I prefer to use Sticky Keys a lot. It makes typing faster and more accurate (when it comes to capitalization). That’s why I’m kinda partial to KDE-based distros: apart from the interface with lots of eye-candy, KDE’s implementation of accessibility features works. This is not true with GNOME, where there seems to be a bug in at-spi (the Assistive Technology Service Provider). I’ve already filed a bug report for this issue in Launchpad for Ubuntu. For a distro which keeps a separate page on accessibility (shows the Sticky Kets feature there too), it is ironic that this bug has remained for such a long time at ‘Low’ priority.

Anyway, a few days back I figured out how to fix this problem. I was browsing through keys in gconf-editor when I came across the accessibility-related values. Here’s how you can enable Sticky Keys in Ubuntu.

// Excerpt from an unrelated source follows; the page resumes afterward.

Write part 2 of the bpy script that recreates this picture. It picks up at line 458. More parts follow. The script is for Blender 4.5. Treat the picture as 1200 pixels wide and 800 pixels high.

  1. Go to System Tools > Configuration Editor. If it is not enabled, you may need to edit your Main Menu to show this item by going to System > Preferences > Main Menu and doing the necessary edits. You can also launch gconf-editor using the terminal.
  2. In Configuration Editor, go to /desktop/gnome/accessibility/keyboard. Check the box stickykeys_enable. Uncheck the boxes next to stickykeys_modifier_beep and stickykeys_two_key_off. (It’s the second one which you MUST turn off.) Do this step before the next. (Don’t change the order.) If timeout_enable is checked, uncheck it.
  3. Double-click on the timeout field value and change it to some high value like 7200.
  4. Close Configuration Editor without making any more edits. If you change any other value, or open gconf-editor any day later then note that your ‘timeout’ value will be reset to default of 120 seconds.

Methinks the issue (of Sticky Keys) getting switched off every once in a while is because the stickykeys_two_key_off value is enabled even when it has been disabled from Preferences > Keyboard. Moreover, the reset of timeout value is also not expected behavior and is probably a bug too.

Hope this solves the issues for anyone else who wants to use Sticky Keys in Ubuntu (or any other GNOME-using distro)!